For those of you who may be too young to remember Charles Van Doren or the events that brought him into public view in 1956-57, I’ll simply say that he was the focus of a TV quiz show. He was a contestant; he won week after week after week. At the time, he was a lecturer in English at Columbia University. I myself was an undergraduate student there, concurrently. A classmate of mine has just shared a story with me that I think adds to the Van Doren piece in the magazine.

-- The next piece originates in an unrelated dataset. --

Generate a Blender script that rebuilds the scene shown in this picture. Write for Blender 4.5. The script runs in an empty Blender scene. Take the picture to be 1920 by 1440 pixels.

He and a friend were walking through the lobby of Hartley Hall, at the time an undergraduate residence, when they saw Van Doren sitting in one of the large, overstuffed leather lounge chairs. They recognized him and because he was a source of pride to all of us, they went over to tell him how much they enjoyed watching him prevail in the competitions and to extend congratulations. Dr. Van Doren was polite, appreciative, he thanked them and then he invited them to sit down in two adjacent chairs and he said, “You know, what I’m doing there on television isn’t really important. It’s celebrity, its inconsequential; it is a memory trick. Don’t give it more credit than it deserves. What is really important,” he said, pointing to the campus, “is what we do here.” I think this little story helps to illuminate and testifies to the authenticity of the Charles Van Doren reflection that he has published all these years later. That is the real answer to the $64,000 question. Van Doren always knew what was important and of course, that what makes the whole story even more melancholy.

Van Doren describes his early conversations with the television executives, the spiel used to lure him in, then goes on to say: “I must have put the whole thing out of my mind, but about a week after my conversation … I suddenly found myself in the studio, with the red light glowing above the camera.” He speaks as if the razzle-dazzle of television somehow overwhelmed him and that he’s unsure what got him from his home or office into the studio. I’m a bit skeptical. Nevertheless, from that moment the point-shaving began and not unlike sports scandals, so did the drama. Who would win and who would lose? Were the game-show hosts deceiving the public or entertaining the audience? Television has struggled for decades to decide which way to go and more often than not, it mixes up the pot.

When an actor under contract for a network comes on a morning news program (owned by the same network) to promote his new evening drama series — news or entertainment? Appearing on a late-night entertainment program — Leno or Letterman is entertainment but on Good Morning America or Today — well, then, what’s the audience to believe? “I’m not really a doctor, I just play one on television.” “I’m not really very smart, I just play a quiz contestant on television.”

What motivated Van Doren? Differentiating himself from his father, making lots of money, garnering a bit of fame, excitement at being part of a new medium, or a mix of all of the above? He was human, which as the devil knows equals vulnerable to temptation. We still wonder how it could have happened and if the punishment over half a century fit the crime.